A predictive understanding of materials properties would empower science and engineering in most every sector and is a primary goal of materials science research. One large and important category of materials are crystalline solids. Common examples include metals such as magnesium alloys, insulators, ice, and certain rocks. Important properties of crystalline solids are mediated through defects in the crystal structure. These defects can have large impacts even when the defect occurs very rarely (the defect is in dilute concentrations). Thus, a predictive understanding of material properties of crystalline solids requires an understanding of the defects. Unfortunately this is challenging, as defects intimately couple the small (sub-atom sized) and large scales: the complex chemistry of the broken bonds in the core, the discrete atomistic nature of the annular region, and the long-range slow decay of continuum elastic fields. Density functional theory (DFT) is a simulation method that models materials at the very small atomistic/electronic structure.

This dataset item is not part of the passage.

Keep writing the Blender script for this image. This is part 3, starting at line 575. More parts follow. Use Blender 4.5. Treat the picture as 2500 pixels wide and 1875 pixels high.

DFT is necessary to study the small atom sized impacts of defects, but it is a great challenge to extend DFT to larger scales. Yet, to capture the full range of defect impacts on crystalline materials, this challenge must be overcome.
A number of multiscale approaches have been proposed to address this challenge, but these approached require asymptotic assumptions or ad hoc patches that require case specific expertise in their implementation. These are not only counter to the ab initio philosophy, but also restrict their transferability and their predictive ability.
This ASCR Leadership Computing Challenge project supports the peta-scale computation of materials properties from density functional theory. In contrast to previous methods, DFT is the sole input and controlled numerical approximations enable the study of detects at realistic concentrations. The project supports continued development of MacroDFT, the team’s sub-linear scaling computational platform for applying density functional theory to crystalline solids with defects. The project will use MacroDFT to perform a systematic study of defects in Magnesium and its alloys. Mg-alloys have some of the highest strength-to-weight ratios amongst metals. Outcomes of this project can have a huge impact in new lightweight engineering applications and demonstrate a method for predicting materials properties in crystalline materials.